Way back in 2005, there were concerns that radical Islamist groups were using Paltalk to track Christians. “The password protected Arabic website, at the address www.barsomyat.com, features pictures and information about Christians who have been particularly active in debating Muslims on Paltalk,” The New York Sun wrote in 2005. And in 2009, there were actually worries among Israeli Paltalk users that it was being used a spying tool by jihadists.
Not all of the Middle Eastern users on Paltalk were corroborating for these purposes, of course: A 2002 story in the New York Times focused on how Iranian youth were using the site like a chat-friendly blog.

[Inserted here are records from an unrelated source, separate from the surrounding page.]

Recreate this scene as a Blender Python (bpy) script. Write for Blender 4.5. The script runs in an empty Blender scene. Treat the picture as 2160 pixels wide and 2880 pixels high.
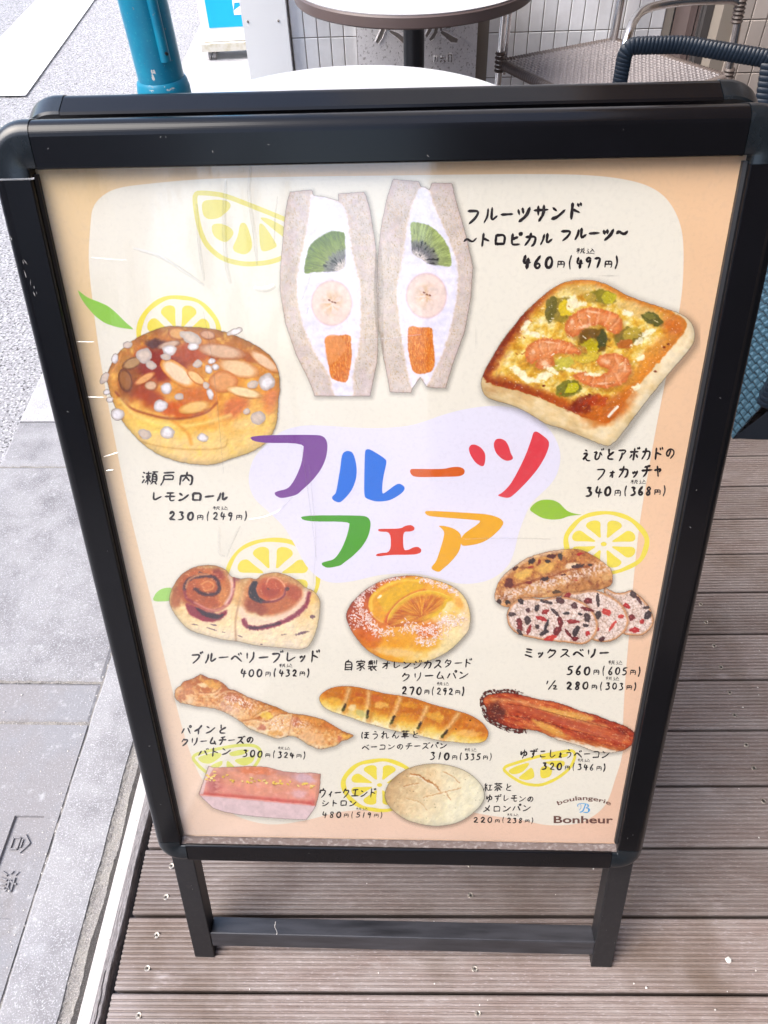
import bpy, bmesh, math, random
import numpy as np
from mathutils import Matrix, Vector
R = math.radians
rnd = random.Random(7)

# ------------------------------------------------------------------ camera, sky, sun, exposure
scene = bpy.context.scene
COL = scene.collection
cam_data = bpy.data.cameras.new('camera')
cam = bpy.data.objects.new('camera', cam_data)
COL.objects.link(cam)
cam_data.sensor_fit = 'VERTICAL'
cam_data.sensor_height = 36.0
cam_data.lens = 26.75
cam_data.clip_start = 0.05
cam_data.clip_end = 400.0
cx = Vector((0.9990978, 0.0288200, -0.0311936)).normalized()
cz = -Vector((-0.0424692, 0.6784989, -0.7333728)).normalized()
cy = cz.cross(cx).normalized()
cx = cy.cross(cz).normalized()
cam.matrix_world = Matrix(((cx.x, cy.x, cz.x, 0), (cx.y, cy.y, cz.y, 0), (cx.z, cy.z, cz.z, 1.33), (0, 0, 0, 1)))
scene.camera = cam

SUN_ELEV, SUN_AZ = R(52), R(252)          # azimuth clockwise from +Y
world = bpy.data.worlds.new('World')
scene.world = world
world.use_nodes = True
wn = world.node_tree
for n in list(wn.nodes):
    wn.nodes.remove(n)
sky = wn.nodes.new('ShaderNodeTexSky')
sky.sky_type = 'NISHITA'
sky.sun_disc = False
sky.sun_elevation = SUN_ELEV
sky.sun_rotation = SUN_AZ
sky.dust_density = 3.0
sky.air_density = 1.0
sky.ozone_density = 1.0
bgn = wn.nodes.new('ShaderNodeBackground')
bgn.inputs['Strength'].default_value = 0.145
wout = wn.nodes.new('ShaderNodeOutputWorld')
wn.links.new(sky.outputs[0], bgn.inputs[0])
wn.links.new(bgn.outputs[0], wout.inputs[0])

sun_data = bpy.data.lights.new('sun', 'SUN')
sun_data.energy = 1.5
sun_data.angle = R(50)
sun_data.color = (1.0, 0.97, 0.93)
sun = bpy.data.objects.new('sun', sun_data)
COL.objects.link(sun)
sd = Vector((math.sin(SUN_AZ) * math.cos(SUN_ELEV), math.cos(SUN_AZ) * math.cos(SUN_ELEV), math.sin(SUN_ELEV)))
sun.rotation_euler = sd.to_track_quat('Z', 'Y').to_euler()
sun.location = (-3, 2, 6)

scene.view_settings.view_transform = 'Standard'
scene.view_settings.look = 'None'
scene.view_settings.gamma = 1.0
scene.view_settings.use_curve_mapping = False
scene.view_settings.exposure = 1.62
scene.cycles.max_bounces = 8
scene.cycles.transparent_max_bounces = 24

# ------------------------------------------------------------------ helpers
def lin(c):
    """0-255 screen colour -> linear"""
    out = []
    for v in c[:3]:
        v = v / 255.0
        out.append(v / 12.92 if v <= 0.04045 else ((v + 0.055) / 1.055) ** 2.4)
    return tuple(out)


class MB:
    """collects shapes into one mesh"""
    def __init__(s):
        s.v, s.f, s.m = [], [], []

    def add(s, vs, fs, mi=0):
        b = len(s.v)
        s.v += [tuple(p) for p in vs]
        s.f += [tuple(i + b for i in f) for f in fs]
        s.m += [mi] * len(fs)
        return s

    def box(s, x0, y0, z0, x1, y1, z1, mi=0):
        v = [(x0, y0, z0), (x1, y0, z0), (x1, y1, z0), (x0, y1, z0), (x0, y0, z1), (x1, y0, z1), (x1, y1, z1), (x0, y1, z1)]
        return s.add(v, [(0, 3, 2, 1), (4, 5, 6, 7), (0, 1, 5, 4), (1, 2, 6, 5), (2, 3, 7, 6), (3, 0, 4, 7)], mi)

    def cham(s, x0, y0, z0, x1, y1, z1, b=0.002, mi=0):
        """box with its top edges chamfered"""
        v = [(x0, y0, z0), (x1, y0, z0), (x1, y1, z0), (x0, y1, z0),
             (x0, y0, z1 - b), (x1, y0, z1 - b), (x1, y1, z1 - b), (x0, y1, z1 - b),
             (x0 + b, y0 + b, z1), (x1 - b, y0 + b, z1), (x1 - b, y1 - b, z1), (x0 + b, y1 - b, z1)]
        f = [(0, 3, 2, 1), (8, 9, 10, 11)]
        for a, c in ((0, 4), (4, 8)):
            for i in range(4):
                j = (i + 1) % 4
                f.append((a + i, a + j, c + j, c + i))
        return s.add(v, f, mi)

    def tube(s, pts, r, n=12, cap=True, mi=0, flat=1.0):
        pts = [Vector(p) for p in pts]
        m = len(pts)
        rr = r if isinstance(r, (list, tuple)) else [r] * m
        vs, fs = [], []
        t0 = (pts[1] - pts[0]).normalized()
        u = t0.orthogonal().normalized()
        for i, p in enumerate(pts):
            t = ((pts[min(i + 1, m - 1)] - p).normalized() + (p - pts[max(i - 1, 0)]).normalized())
            t = t.normalized() if t.length > 1e-9 else t0
            u = (u - t * u.dot(t)).normalized()
            w = t.cross(u)
            for k in range(n):
                a = 2 * math.pi * k / n
                vs.append(p + (u * math.cos(a) + w * math.sin(a) * flat) * rr[i])
        for i in range(m - 1):
            for k in range(n):
                k2 = (k + 1) % n
                fs.append((i * n + k, i * n + k2, (i + 1) * n + k2, (i + 1) * n + k))
        if cap:
            fs.append(tuple(range(n - 1, -1, -1)))
            fs.append(tuple((m - 1) * n + k for k in range(n)))
        return s.add(vs, fs, mi)

    def lathe(s, prof, c=(0, 0, 0), n=48, mi=0):
        vs, fs = [], []
        for (r, z) in prof:
            for k in range(n):
                a = 2 * math.pi * k / n
                vs.append((c[0] + r * math.cos(a), c[1] + r * math.sin(a), c[2] + z))
        for i in range(len(prof) - 1):
            for k in range(n):
                k2 = (k + 1) % n
                fs.append((i * n + k, i * n + k2, (i + 1) * n + k2, (i + 1) * n + k))
        fs.append(tuple(range(n - 1, -1, -1)))
        fs.append(tuple((len(prof) - 1) * n + k for k in range(n)))
        return s.add(vs, fs, mi)

    def build(s, name, mats, parent=None, smooth=False, loc=None, recalc=True):
        me = bpy.data.meshes.new(name)
        off = Vector(loc) if loc is not None else (parent_loc(parent) if parent else Vector((0, 0, 0)))
        me.from_pydata([(p[0] - off.x, p[1] - off.y, p[2] - off.z) for p in s.v], [], s.f)
        mats = mats if isinstance(mats, (list, tuple)) else [mats]
        for m in mats:
            me.materials.append(m)
        if len(mats) > 1:
            me.polygons.foreach_set('material_index', s.m)
        if recalc:
            bm = bmesh.new()
            bm.from_mesh(me)
            bmesh.ops.recalc_face_normals(bm, faces=bm.faces)
            bm.to_mesh(me)
            bm.free()
        if smooth:
            me.polygons.foreach_set('use_smooth', [True] * len(me.polygons))
            try:
                me.set_sharp_from_angle(angle=R(38))
            except Exception:
                pass
        me.update()
        o = bpy.data.objects.new(name, me)
        COL.objects.link(o)
        if parent:
            o.parent = parent
            if loc is not None:
                o.location = Vector(loc) - parent_loc(parent)
        elif loc is not None:
            o.location = loc
        return o


LOC = {}
def parent_loc(o):
    """world position of a parent that is only translated"""
    p = Vector((0, 0, 0))
    while o is not None:
        p = p + o.location
        o = o.parent
    return p


def tag(o, label=None, cat=None, group=None, kind=None):
    if label: o['label'] = label
    if cat: o['category'] = cat
    if group: o['group'] = group
    if kind: o['kind'] = kind
    return o


def thing(name, label, cat, loc, group=None):
    o = bpy.data.objects.new(name, None)
    COL.objects.link(o)
    o.location = loc
    o.empty_display_size = 0.1
    return tag(o, label, cat, group)


def structure(o):
    o['kind'] = 'structure'
    return o


# ------------------------------------------------------------------ materials
def mat(name, color, rough=0.6, metal=0.0, noise=None, bump=None, spec=0.5, coat=0.0):
    """noise = list of (scale, colour2, low, high, stretch) layered over the base, bump = (scale, strength, distance, stretch)"""
    m = bpy.data.materials.new(name)
    m.use_nodes = True
    nt = m.node_tree
    b = nt.nodes['Principled BSDF']
    b.inputs['Base Color'].default_value = (*color, 1)
    b.inputs['Roughness'].default_value = rough
    b.inputs['Metallic'].default_value = metal
    b.inputs['Specular IOR Level'].default_value = spec
    b.inputs['Coat Weight'].default_value = coat
    geo = nt.nodes.new('ShaderNodeNewGeometry')
    def coords(stretch):
        mp = nt.nodes.new('ShaderNodeMapping')
        mp.inputs['Scale'].default_value = stretch
        nt.links.new(geo.outputs['Position'], mp.inputs['Vector'])
        return mp.outputs[0]
    if noise:
        prev = None
        for (sc, c2, lo, hi, st, *rest) in noise:
            kind = rest[0] if rest else 'noise'
            if kind == 'noise':
                nz = nt.nodes.new('ShaderNodeTexNoise')
                nz.inputs['Scale'].default_value = sc
                nz.inputs['Detail'].default_value = 6
                nz.inputs['Roughness'].default_value = 0.62
                src = nz.outputs['Fac']
            else:
                nz = nt.nodes.new('ShaderNodeTexVoronoi')
                nz.inputs['Scale'].default_value = sc
                src = nz.outputs['Distance'] if kind == 'vor' else nz.outputs['Color']
            nt.links.new(coords(st), nz.inputs['Vector'])
            rp = nt.nodes.new('ShaderNodeMapRange')
            rp.inputs['From Min'].default_value = lo
            rp.inputs['From Max'].default_value = hi
            nt.links.new(src, rp.inputs['Value'])
            mx = nt.nodes.new('ShaderNodeMix')
            mx.data_type = 'RGBA'
            mx.inputs['B'].default_value = (*c2, 1)
            if prev is None:
                mx.inputs['A'].default_value = (*color, 1)
            else:
                nt.links.new(prev, mx.inputs['A'])
            nt.links.new(rp.outputs[0], mx.inputs['Factor'])
            prev = mx.outputs['Result']
        nt.links.new(prev, b.inputs['Base Color'])
    if bump:
        last = None
        for (sc, strg, dist, st) in bump:
            nz = nt.nodes.new('ShaderNodeTexNoise')
            nz.inputs['Scale'].default_value = sc
            nz.inputs['Detail'].default_value = 5
            nt.links.new(coords(st), nz.inputs['Vector'])
            bp = nt.nodes.new('ShaderNodeBump')
            bp.inputs['Strength'].default_value = strg
            bp.inputs['Distance'].default_value = dist
            nt.links.new(nz.outputs['Fac'], bp.inputs['Height'])
            if last:
                nt.links.new(last, bp.inputs['Normal'])
            last = bp.outputs[0]
        nt.links.new(last, b.inputs['Normal'])
    return m


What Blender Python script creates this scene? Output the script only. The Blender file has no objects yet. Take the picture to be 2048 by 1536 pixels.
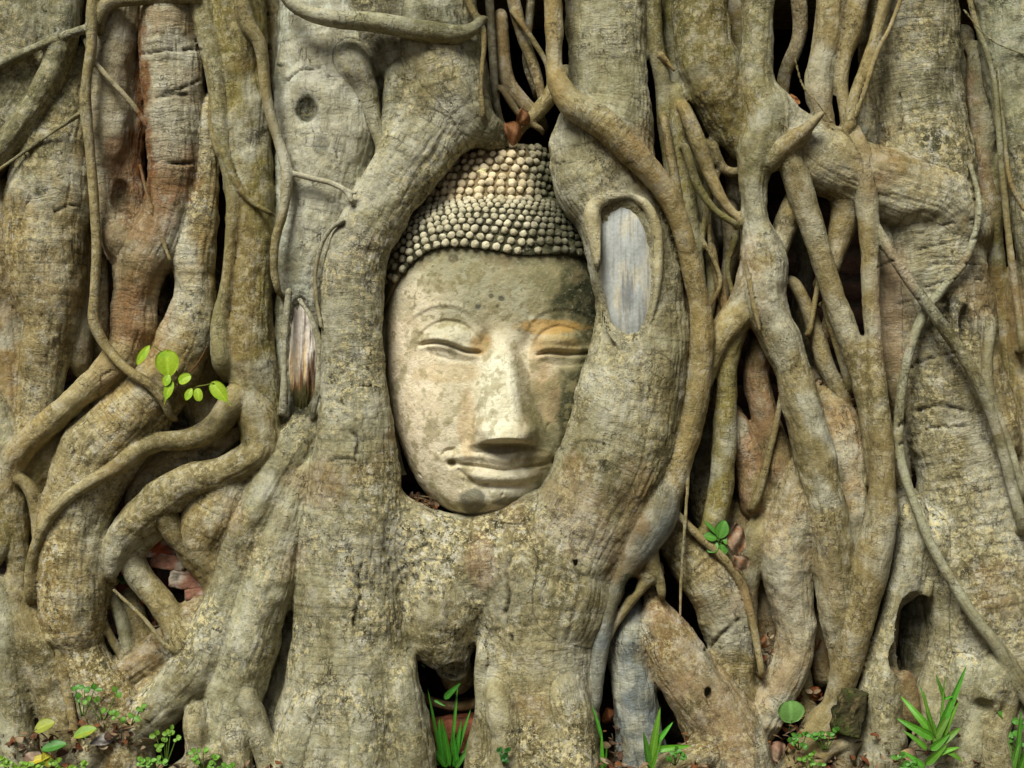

And during the Arab Spring, Paltalk saw a considerable bump in usage – and was even eventually blocked by the Bahrain government when dissidents were using it to organize and send messages.
Alarmist or cautionary?
While Paltalk has shown traces of harboring terrorist activity (or maybe, more accurately, traces of people who talk about terrorist activity), does that make it all that different from a variety of other sites and social apps? Ones that are have a bigger users base and arguably more impact?
You don’t see Reddit on that list, or Twitter (both of which are infamous for protecting user information). Tumblr is missing as well, as is WordPress. There is tons of this stuff all over the Internet. It’s difficult to imagine that Paltalk has more content that the U.S. government wants access to than these sites – but clearly, something has motivated the NSA to be keeping a watchful eye on Paltalk over the past four years.
Whether those motives are justified remains to be seen – and at these early stages of what we know about PRISM, debating that is an exercise in futility (you either think this is a gross abuse of power and injunction of our freedoms or you think it’s a protective measure to keep our country and citizens safe).
But that’s the story of an app that flew under our collective radar for so long, but still managed to attract so much attention from the government. Apparently, the NSA is keeping a watchful eye out for the rest of us.